§ Given task
Every line that contains the word "picture" should be copied out.

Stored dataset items
--- START ---

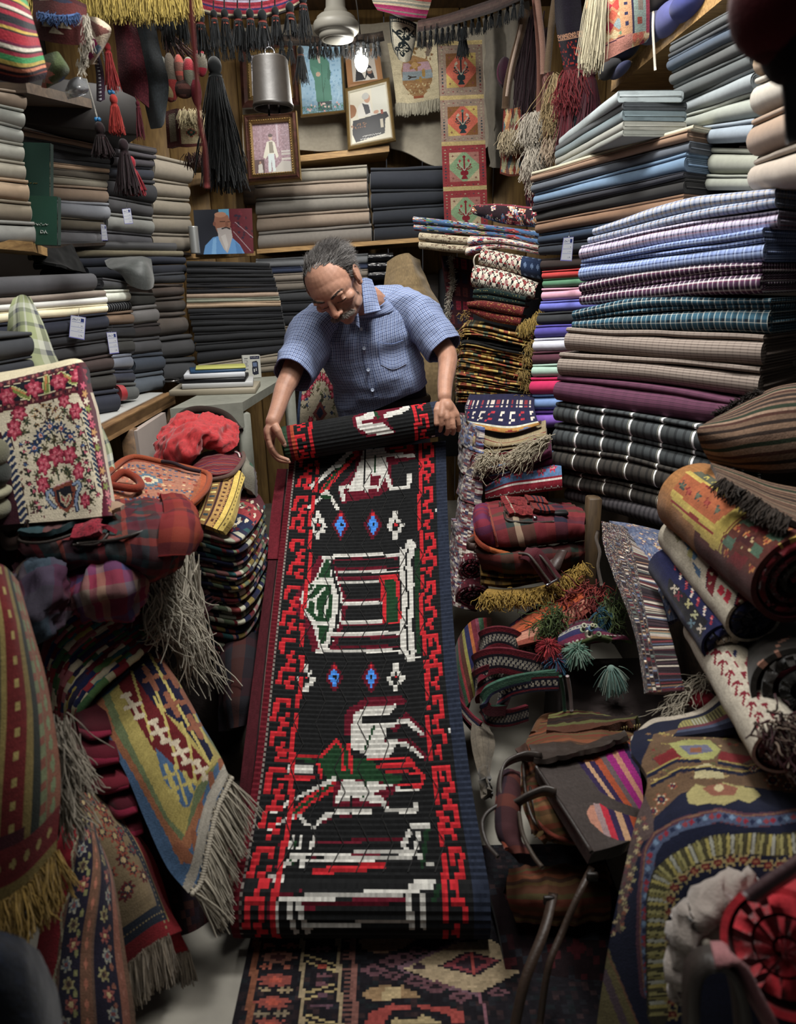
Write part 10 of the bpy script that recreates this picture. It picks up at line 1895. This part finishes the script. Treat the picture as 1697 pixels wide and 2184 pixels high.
wk=[sell(hemc+[.01,.015,.06],np.array([1,0,0.]),np.array([0,1,0]),.16,.115,60),sell(hemc+[.01,.02,-.02],np.array([1,0,0]),np.array([0,1,0]),.168,.122,60),sell(hemc+[.01,.03,-.14],np.array([1,0,0]),np.array([0,1,0]),.172,.125,60)]
g=G();loft(rings_smooth(wk,12),g,True,lin('#12151f'))
hz=hemc+[.01,.03,-.1]
for s in(-1,1):tube([hz+[s*.085,0,.02],hz+[s*.095,-.005,-.2],[hz[0]+s*.11,hz[1]-.01,.46],[hz[0]+s*.115,hz[1]+.02,.09]],[.092,.088,.066,.062],20,'#12151f',g,samples=24)
g.mk('trousers',TRO,man)
tube([hemc+[.01,.015,.005]+np.array([.17*math.cos(a),.125*math.sin(a),0])for a in np.linspace(0,2*PI,50)],.012,8,'#0c0c0e',(g:=G()),flat=1.6,cap=False);g.mk('belt',LEATHER,man)
for s in(-1,1):g=blob((hz[0]+s*.12,hz[1]-.06,.045),(.05,.13,.045),'#15110f',e=.8);g.mk('shoe',LEATHER,man)
cam=bpy.data.cameras.new('camera');co=bpy.data.objects.new('camera',cam);COL.objects.link(co)
cam.sensor_fit='VERTICAL';cam.sensor_height=36;cam.lens=FPX/2184*36;cam.clip_start=.02
M3=Matrix(((_r[0],_u[0],-_f[0]),(_r[1],_u[1],-_f[1]),(_r[2],_u[2],-_f[2])))
co.matrix_world=Matrix.Translation(Vector(CAM))@M3.to_4x4()
cam.dof.use_dof=True;cam.dof.focus_distance=2.6;cam.dof.aperture_fstop=3.2
SC.camera=co
def light(kind,name,loc,energy,color=(1,1,1),size=.2,target=None,spread=None):
 l=bpy.data.lights.new(name,kind);o=bpy.data.objects.new(name,l);COL.objects.link(o)
 l.energy=energy;l.color=color;o.location=loc
 if kind=='AREA':
  l.size=size
  if spread:l.spread=spread
 else:l.shadow_soft_size=size
 if target is not None:o.rotation_euler=(Vector(target)-Vector(loc)).to_track_quat('-Z','Y').to_euler()
 return o
light('POINT','bulb_light',W(771,150,3.62),14,(1,.97,.9),.05)
light('AREA','ceiling_lamp_light',(.28,1.85,2.78),62,(1,.985,.95),.35,(.12,1.9,.6))
light('AREA','overhead_fill_light',(-.1,1.15,2.8),34,(1,.97,.92),1.,(-.1,1.4,.4))  # broad unseen fill, added to even the light along the runner
light('AREA','ceiling_lamp_light',(-.55,2.9,2.78),24,(1,.97,.92),.3,(-.6,3.,.9))
w=bpy.data.worlds.new('world');SC.world=w;w.use_nodes=True
w.node_tree.nodes['Background'].inputs[0].default_value=(.9,.92,1,1);w.node_tree.nodes['Background'].inputs[1].default_value=.06
SC.view_settings.view_transform='Standard';SC.view_settings.look='None';SC.view_settings.gamma=1;SC.view_settings.use_curve_mapping=False
SC.view_settings.exposure=-.3
for o in list(bpy.data.objects):
 if '_o' in o:del o['_o']
for m in bpy.data.materials:
 m.use_fake_user=False
print('OBJECTS',len(bpy.data.objects),'POLYS',sum(len(m.polygons)for m in bpy.data.meshes))
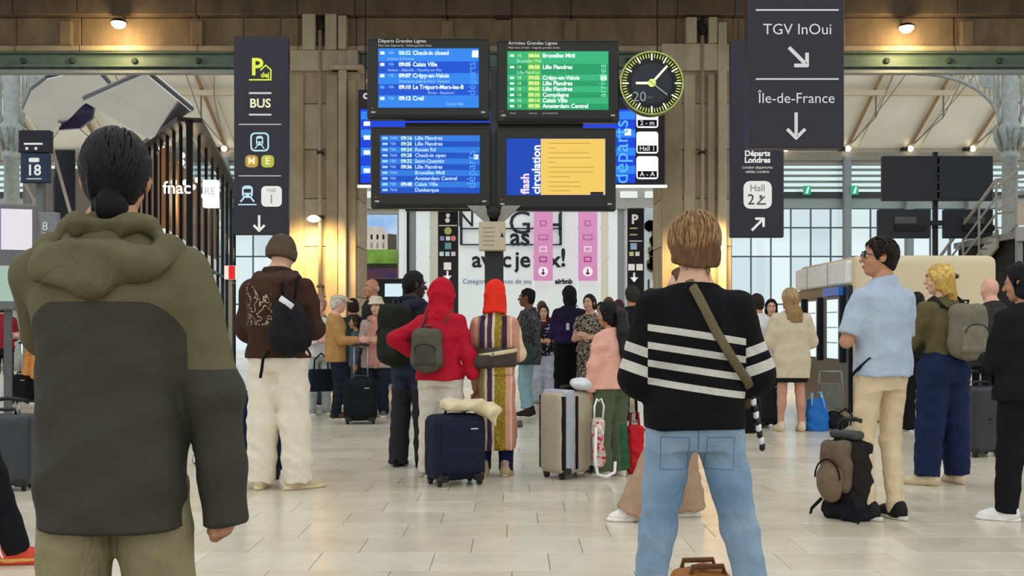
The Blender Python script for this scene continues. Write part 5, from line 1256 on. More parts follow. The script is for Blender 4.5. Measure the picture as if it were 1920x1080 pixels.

--- END ---

§ Right answer
Write part 10 of the bpy script that recreates this picture. It picks up at line 1895. This part finishes the script. Treat the picture as 1697 pixels wide and 2184 pixels high.
The Blender Python script for this scene continues. Write part 5, from line 1256 on. More parts follow. The script is for Blender 4.5. Measure the picture as if it were 1920x1080 pixels.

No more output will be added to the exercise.